Types of Super Insurance

  • Total and Permanent Disability Cover – TPD covers conditions when you become injured, disable and won’t be able to work again.
  • Death Cover – Provides a lump sum amount or as regular income to the beneficiaries when you die.
  • Income Protection Cover – Provides an income stream up to a stated period when you suffer from an illness or incapacity to not being able to work.
The premium for the insurance cover is paid through your fund. Usually the default cover provided by the employer includes death and TPD. If you want, you can change the amount of the default cover. To check what type of insurance you have through your super fund and what it covers, you can visit the fund’s web portal and get complete details through the available Product Disclosure Statement (PDS). You can also call your super fund or go through the annual statement to learn more about the insurance cover, including how the premium is calculated and how you have been classified.

Benefits You Get From Insurance through Superannuation

  • May be cheaper
  • Automatic deduction of the premium
  • Coverage for you and your family
  • You can increase or decrease the cover amount
  • No health check-ups required for cover in some super funds

Important Factors to Remember About Insurance through Cover

  • Coverage ends at a certain age (generally 65 or 70).
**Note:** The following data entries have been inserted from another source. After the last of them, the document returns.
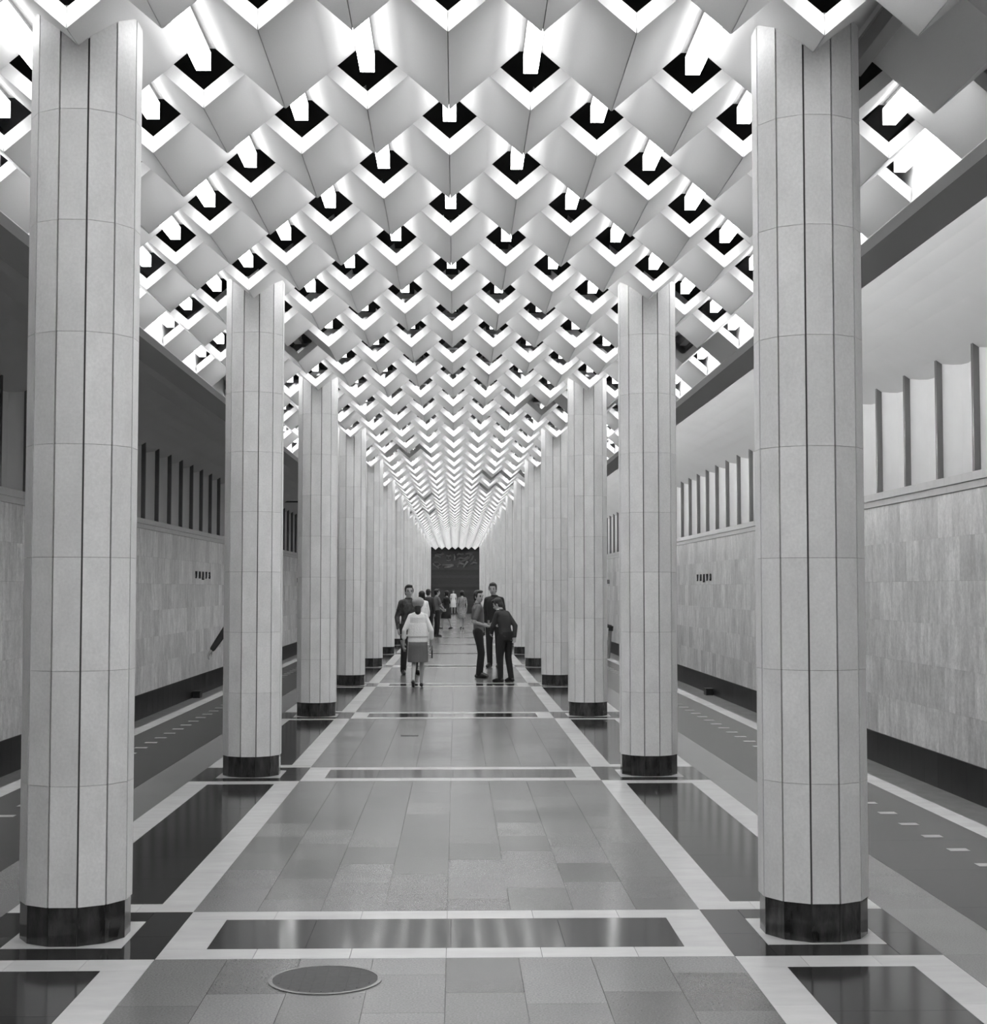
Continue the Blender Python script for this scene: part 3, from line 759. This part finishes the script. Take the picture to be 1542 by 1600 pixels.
# man with bowed head, back to us
pb = dict(chest=(0, .05, 1.29), neck=(0, .12, 1.45), head=(0, .20, 1.57), shL=(-.155, .08, 1.39), shR=(.155, .08, 1.39), elL=(-.20, .16, 1.13), wrL=(-.10, .28, 1.0), elR=(.175, -.12, 1.14), wrR=(.12, -.15, .92),
          knL=(-.10, .05, .50), anL=(-.10, .04, .085), toeL=(-.12, .20, .03), knR=(.10, .0, .50), anR=(.12, -.06, .085), toeR=(.14, .09, .03), pel=(0, -.02, .95))
r_, J, hp, HR = person('man with bowed head in dark long-sleeved shirt, back half turned, nearest on the right', (0.93, 27.1, 0), 0.85, 1.55, pb, head_pitch=-0.5, head_yaw=0.35, top_m='dark_cloth', bot_m='black_cloth')
nk = J['neck']
mb = MB().tube([(nk.x+.074*math.cos(a), nk.y+.012+.068*math.sin(a), nk.z+.024) for a in [PI*2*i/16 for i in range(17)]], .008, 6)
mb.build('pale_collar_edge', 'white_cloth', r_)

# tall man in black facing us
pt = dict(elL=(-.23, .05, 1.13), wrL=(-.20, .20, .96), elR=(.215, -.02, 1.13), wrR=(.21, .05, .87), head=(.02, .03, 1.625))
person('tall smiling man all in black behind the man with bowed head', (0.86, 32.1, 0), PI-0.35, 1.80, pt, head_yaw=0.15, head_pitch=-0.1, top_m='black_cloth', bot_m='black_cloth', skin='skin')

# farther people
person('far man in dark jacket seen from behind, left of the grey shirt', (-0.88, 50.5, 0), -0.3, 1.66, top_m='dark_cloth', bot_m='black_cloth', face=False, vox=.011)
pg = dict(elR=(.22, .08, 1.15), wrR=(.10, .26, 1.0), elL=(-.22, .06, 1.15), wrL=(-.12, .24, 1.0))
person('far man in grey shirt and black trousers facing right', (-0.62, 52.6, 0), -1.2, 1.66, pg, top_m='grey_cloth', sleeve='short', bot_m='black_cloth', face=False, vox=.011)
pk = dict(knL=(-.08, .16, .52), anL=(-.08, .22, .10), toeL=(-.08, .36, .05), knR=(.08, -.05, .50), anR=(.08, -.22, .12), toeR=(.08, -.08, .035), elL=(-.24, .10, 1.15), wrL=(-.18, .30, 1.10))
person('far woman in black dress stepping to the left', (-0.34, 62.0, 0), 0.9, 1.58, pk, top='dress', top_m='black_cloth', sleeve='short', bottom='skirt', bot_m='black_cloth', skin='skin', hair='bob', face=False, fem=True, vox=.011)
person('farthest woman in white dress facing the camera before the end wall', (-0.12, 98.5, 0), PI, 1.60, top='dress', top_m='white_cloth', sleeve='short', bottom='skirt', bot_m='white_cloth', skin='skin_pale', hair='bob', face=True, fem=True, vox=.012)
pd = dict(knL=(-.07, -.06, .50), anL=(-.07, -.20, .13), toeL=(-.07, -.08, .04), knR=(.07, .10, .50), anR=(.07, .12, .09), toeR=(.07, .26, .03))
person('far dark-haired woman in light printed dress walking away', (0.30, 62.4, 0), 0.1, 1.58, pd, top='dress', top_m='print_cloth', sleeve='short', bottom='skirt', bot_m='print_cloth', skin='skin_pale', hair='bob', face=False, fem=True, vox=.011)
person('far person in white blouse hidden behind the man in patterned shirt', (-0.93, 43.0, 0), 0.2, 1.60, top='blouse', top_m='white_cloth', sleeve='mid', bottom='skirt', bot_m='mid_cloth', skin='skin_pale', hair='bob', face=False, fem=True, vox=.012)
ph = dict(elL=(-.33, -.08, 1.16), wrL=(-.50, -.12, .90))
person('person in dark sleeves mostly hidden behind the second left column, arm swinging', (-2.70, 20.2, 0), 0.0, 1.70, ph, top_m='dark_cloth', bot_m='black_cloth', face=False, vox=.010)
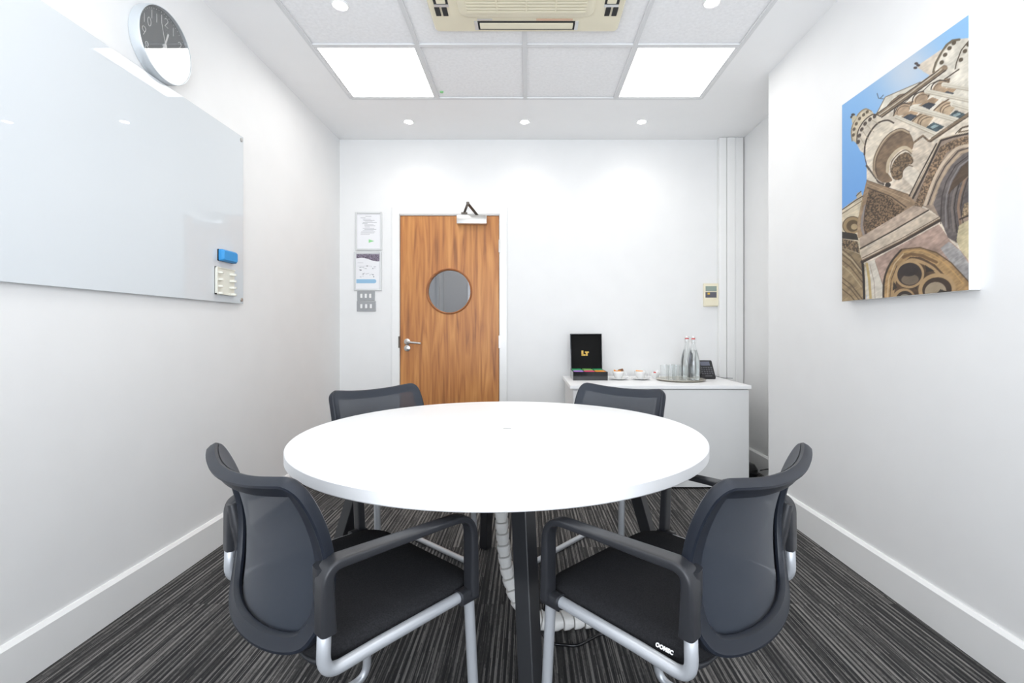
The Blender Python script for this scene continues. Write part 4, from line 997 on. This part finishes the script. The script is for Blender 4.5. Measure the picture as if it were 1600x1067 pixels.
def bottle():
    b = empty('water_bottle')
    prof = [(.042, 0), (.046, .006), (.0465, .125), (.044, .155), (.034, .200), (.020, .245), (.0135, .272), (.0135, .295), (.016, .297), (.016, .305), (.0125, .306)]
    bm = B(); lathe(bm, [(0, 0)]+prof+[(.0115, .30), (.0115, .272), (.018, .243), (.032, .198), (.042, .153), (.044, .125), (.044, .008), (0, .006)], 36); obj('glass_body', bm, 'bottleglass', b, smooth=50)
    bm = B(); lathe(bm, [(0, .0065), (.0432, .0085), (.0432, .125), (.0412, .153), (.0312, .198), (.0235, .225), (0, .2252)], 36); obj('water', bm, 'water', b, smooth=50)
    bm = B(); lathe(bm, [(.0, .304), (.014, .304), (.0145, .309), (.010, .313)], 20); obj('red_seal', bm, 'red', b, smooth=True)
    bm = B(); lathe(bm, [(.0, .312), (.011, .312), (.012, .320), (.008, .326), (0, .327)], 20); obj('stopper', bm, 'china', b, smooth=True)
    bm = B()
    for s in (-1, 1): tube(bm, fillet([(s*.012, 0, .322), (s*.020, 0, .316), (s*.018, -.004, .282), (s*.014, -.006, .276)], .004, 4), .0013, 6)
    tube(bm, [(.0145*math.cos(a), .0145*math.sin(a), .280) for a in [2*math.pi*i/20 for i in range(21)]], .0013, 6); obj('swing_wire', bm, 'chrome', b)
    return b
b0 = bottle(); b0.location = (x+.076, y-.055, TZ); tag(b0, 'swing top glass water bottle with red seal, the right one in front', 'bottle', 'water bottles on the tray')
b1 = copy_tree(b0); b1.location = (x+.064, y+.050, TZ); tag(b1, 'swing top glass water bottle with red seal, the left one behind', 'bottle', 'water bottles on the tray')
# telephone
x, y = on(1103, 592)
tp_ = empty('desk_telephone', (x+.002, y+.06, CH)); tp_.rotation_euler = (0, 0, R(-6))
bm = B(); loft(bm, [[(xx, a, b) for a, b in ((-.07, 0), (-.075, .014), (.052, .138), (.066, .130), (.05, .0))] for xx in (-.055, .075)]); bmesh.ops.bevel(bm, geom=bm.edges[:], offset=.004, segments=2, affect='EDGES'); obj('base', bm, 'phone', tp_, smooth=30)
sl = math.atan2(.124, .127)
fr = empty('face_frame'); C.objects.unlink(fr); bpy.data.objects.remove(fr)
def face_obj(name, bm, m):
    o = obj(name, bm, m, tp_); o.location = (0, -.075, .014); o.rotation_euler = (sl, 0, 0); return o
face_obj('display', bx(-.018, .052, .118, .160, .0, .003), 'screen')
bm = B(); n = 0
for r_ in range(4):
    for c_ in range(5):
        box(bm, -.022+c_*.018, -.010+c_*.018, .030+r_*.020, .041+r_*.020, 0, .004)
keys = face_obj('keypad', bm, 'key')
hs_ = face_obj('handset', bx(-.054, -.026, .008, .168, .004, .026, bev=.008), 'phone')
face_obj('name_strip', bx(.0, .05, .010, .018, .0, .002), 'key')
tag(tp_, 'black desk telephone leaning back on the cabinet beside the bottles', 'telephone')
cable('telephone_cord', [(x+.06, y+.06, CH+.02), (x+.10, y+.07, CH+.016), (x+.15, y+.02, CH+.004), (x+.21, y+.01, CH+.004)], .002, 'gloss_black', 'thin black cord trailing from the telephone over the cabinet top', rad=.02)
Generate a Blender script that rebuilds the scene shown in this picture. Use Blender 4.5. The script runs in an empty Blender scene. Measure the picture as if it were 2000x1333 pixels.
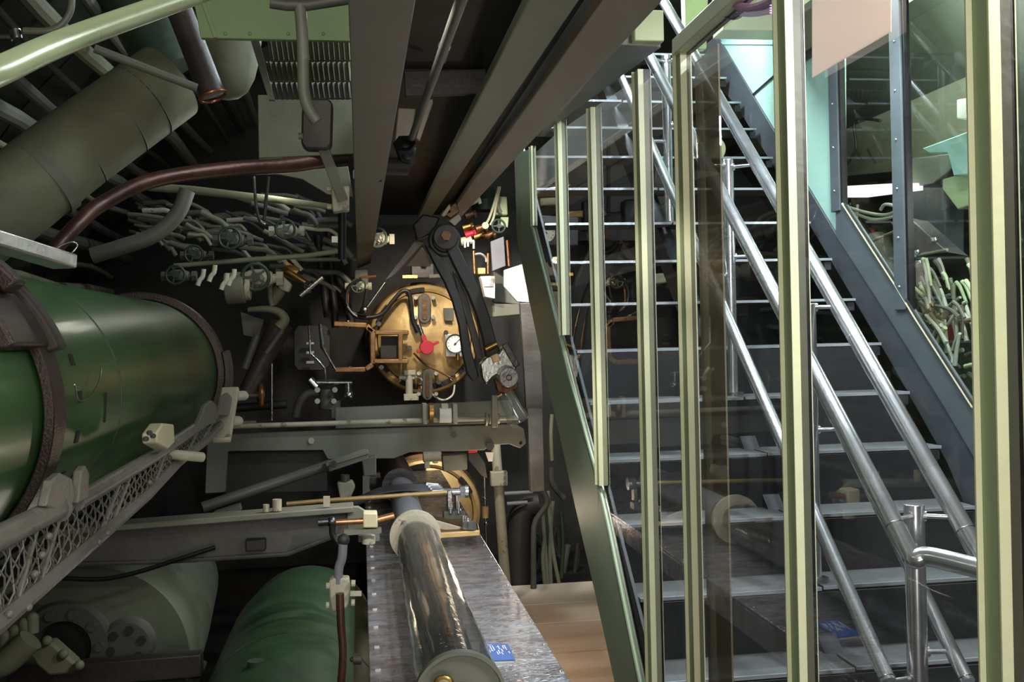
import bpy, math, random
from mathutils import Vector, Matrix
random.seed(7)
V = Vector
scene = bpy.context.scene
COL = scene.collection
PI = math.pi
# ------------------------------------------------------------------ camera geometry
F = 2000.0
CAM = V((0, 0, 1.6))
Yc = V((-295, 1.5, -F)).normalized()
Zc = V((-0.0244, 1, 0)); Zc = (Zc - Yc*Zc.dot(Yc)).normalized()
Xc = Yc.cross(Zc)
ROT = Matrix((Xc, Yc, Zc))              # camera space -> world
def ray(px, py): return ROT @ V((px-1000, 666.5-py, -F))
def P(px, py, Y):
    d = ray(px, py); return CAM + d*(Y/d.y)
def PX(px, py, X):
    d = ray(px, py); return CAM + d*(X/d.x)
def PZ(px, py, Z):
    d = ray(px, py); return CAM + d*((Z-1.6)/d.z)
def TR(pts, Y): return [P(a, b, Y) for a, b in pts]
def TX(pts, X): return [PX(a, b, X) for a, b in pts]
def R(px, Y): return px*Y/F
# ------------------------------------------------------------------ mesh builder
def frame(d):
    d = d.normalized()
    a = V((0, 0, 1)) if abs(d.z) < .9 else V((1, 0, 0))
    u = d.cross(a).normalized(); return u, u.cross(d).normalized(), d
class MB:
    def __init__(s): s.v = []; s.f = []
    def add(s, v, f):
        n = len(s.v); s.v += [V(p) for p in v]; s.f += [tuple(i+n for i in q) for q in f]; return s
    def bb(s, a, b):
        x0, x1 = sorted((a[0], b[0])); y0, y1 = sorted((a[1], b[1])); z0, z1 = sorted((a[2], b[2]))
        return s.add([(x0,y0,z0),(x1,y0,z0),(x1,y1,z0),(x0,y1,z0),(x0,y0,z1),(x1,y0,z1),(x1,y1,z1),(x0,y1,z1)],
                     [(0,3,2,1),(4,5,6,7),(0,1,5,4),(1,2,6,5),(2,3,7,6),(3,0,4,7)])
    def box(s, c, d): c = V(c); d = V(d)/2; return s.bb(c-d, c+d)
    def bar(s, a, b, w, h, up=(0, 0, 1)):           # rectangular bar from a to b, w across, h along up
        a = V(a); b = V(b); d = (b-a).normalized(); up = V(up); x = d.cross(up)
        if x.length < 1e-3: x = d.cross(V((1, 0, 0)))
        x.normalize(); u = x.cross(d).normalized(); x = x*w/2; u = u*h/2
        return s.add([a-x-u,a+x-u,a+x+u,a-x+u,b-x-u,b+x-u,b+x+u,b-x+u],
                     [(0,1,2,3),(7,6,5,4),(4,5,1,0),(5,6,2,1),(6,7,3,2),(7,4,0,3)])
    def prism(s, pts, vec):
        vec = V(vec); n = len(pts); c = [V(p) for p in pts]; d = [p+vec for p in c]
        nn = V((0,0,0))
        for i in range(n): nn += c[i].cross(c[(i+1) % n])
        if nn.dot(vec) > 0: c.reverse(); d.reverse()
        return s.add(c+d, [tuple(range(n)), tuple(range(2*n-1, n-1, -1))] +
                     [((i+1) % n, i, i+n, (i+1) % n+n) for i in range(n)])
    def lathe(s, prof, o, ax, seg=32, a0=0, a1=2*PI):   # prof: (r, h) along ax
        o = V(o); u, w, d = frame(V(ax)); full = abs(a1-a0-2*PI) < 1e-6
        n = seg if full else seg+1; base = len(s.v); vs = []; fs = []
        for r, h in prof:
            for i in range(n):
                a = a0+(a1-a0)*i/seg; vs.append(o+d*h+(u*math.cos(a)+w*math.sin(a))*max(r, 1e-5))
        for j in range(len(prof)-1):
            for i in range(n if full else n-1):
                k = (i+1) % n; fs.append((j*n+i, j*n+k, (j+1)*n+k, (j+1)*n+i))
        return s.add(vs, fs)
    def cyl(s, a, b, r, r2=None, seg=24):
        a = V(a); b = V(b); h = (b-a).length; r2 = r if r2 is None else r2
        return s.lathe([(0,0),(r,0),(r2,h),(0,h)], a, b-a, seg)
    def torus(s, c, ax, Rr, r, seg=40, n=10):
        return s.lathe([(Rr+r*math.cos(2*PI*k/n), r*math.sin(2*PI*k/n)) for k in range(n+1)], c, ax, seg)
    def sph(s, c, r, seg=16):
        return s.lathe([(r*math.sin(PI*k/8), -r*math.cos(PI*k/8)) for k in range(9)], c, (0, 0, 1), seg)
    def tube(s, pts, r, seg=12, sm=0, caps=True):
        pts = [V(p) for p in pts]
        if sm and len(pts) > 2: pts = spline(pts, sm)
        n = len(pts); rs = r if isinstance(r, (list, tuple)) else [r]*n
        if len(rs) != n: rs = [rs[0]+(rs[-1]-rs[0])*i/(n-1) for i in range(n)]
        t = [(pts[min(i+1, n-1)]-pts[max(i-1, 0)]).normalized() for i in range(n)]
        u, w, d = frame(t[0]); vs = []; fs = []
        for i in range(n):
            if i:
                q = t[i-1].rotation_difference(t[i]); u = q @ u
            w = u.cross(t[i]).normalized(); u = t[i].cross(w).normalized()
            for k in range(seg):
                a = 2*PI*k/seg; vs.append(pts[i]+(u*math.cos(a)-w*math.sin(a))*rs[i])
        for i in range(n-1):
            for k in range(seg):
                l = (k+1) % seg; fs.append((i*seg+k, i*seg+l, (i+1)*seg+l, (i+1)*seg+k))
        if caps: fs += [tuple(range(seg-1, -1, -1)), tuple((n-1)*seg+k for k in range(seg))]
        return s.add(vs, fs)
    def hexa(s, c, ax, r, h): c = V(c); a = V(ax).normalized(); return s.cyl(c, c+a*h, r, seg=6)
def spline(p, k):
    out = []
    for i in range(len(p)-1):
        a = p[max(i-1, 0)]; b = p[i]; c = p[i+1]; d = p[min(i+2, len(p)-1)]
        for j in range(k):
            t = j/k
            out.append(.5*((2*b)+(c-a)*t+(2*a-5*b+4*c-d)*t*t+(3*b-a-3*c+d)*t*t*t))
    out.append(p[-1]); return out
ORG = {}
def link(name, mb, m, parent=None, bev=0.0, org=None):
    xs = [v.x for v in mb.v]; ys = [v.y for v in mb.v]; zs = [v.z for v in mb.v]
    o = org or V(((min(xs)+max(xs))/2, (min(ys)+max(ys))/2, min(zs)))
    me = bpy.data.meshes.new(name); me.from_pydata([v-o for v in mb.v], [], mb.f); me.validate(); me.update()
    import bmesh
    bm = bmesh.new(); bm.from_mesh(me); bmesh.ops.recalc_face_normals(bm, faces=bm.faces); bm.to_mesh(me); bm.free()
    me.polygons.foreach_set('use_smooth', [True]*len(me.polygons)); me.set_sharp_from_angle(angle=math.radians(32))
    me.materials.append(MT[m] if isinstance(m, str) else m)
    ob = bpy.data.objects.new(name, me); COL.objects.link(ob); ORG[ob.name] = o
    if parent: ob.parent = parent; ob.location = o-ORG[parent.name]
    else: ob.location = o
    if bev:
        b = ob.modifiers.new('bevel', 'BEVEL'); b.width = bev; b.segments = 2; b.limit_method = 'ANGLE'; b.angle_limit = math.radians(40)
    return ob
def tag(o, label, cat, group=None, kind=None):
    o['label'] = label; o['category'] = cat
    if group: o['group'] = group
    if kind: o['kind'] = kind
    return o
def one(name, label, cat, mb, m, group=None, kind=None, bev=0):
    return tag(link(name, mb, m, None, bev), label, cat, group, kind)
def make(name, label, cat, parts, group=None, kind=None):     # parts: (name, mb, mat, [subparts], bevel, label)
    vs = []
    for p in parts: vs += p[1].v
    xs = [v.x for v in vs]; ys = [v.y for v in vs]; zs = [v.z for v in vs]
    o = V(((min(xs)+max(xs))/2, (min(ys)+max(ys))/2, min(zs)))
    e = bpy.data.objects.new(name, None); e.empty_display_size = .05; COL.objects.link(e); e.location = o; ORG[e.name] = o
    tag(e, label, cat, group, kind)
    for p in parts:
        ob = link(p[0], p[1], p[2], e, p[4] if len(p) > 4 else 0)
        if len(p) > 5 and p[5]: ob['label'] = p[5]
        for q in (p[3] if len(p) > 3 and p[3] else []):
            c = link(q[0], q[1], q[2], ob, q[3] if len(q) > 3 else 0)
    return e
def struct(name, mb, m, bev=0):
    o = link(name, mb, m, None, bev); o['kind'] = 'structure'; return o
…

To get cover for a longer period you will need to have another policy.
  • The default cover may be limited and you may have to look for outside super to meet your needs.
  • If there is no beneficiary nominated then the super trustee has the say in deciding who gets paid.
  • The claim process may be slower in some cases.
  • The insurance premiums may increase when you change jobs.

What if You Find You Have no Insurance Cover through your Super Fund?

Call your Super fund provider and make some enquiries.  Make sure you keep yourself informed from the start and know how to manage your fund.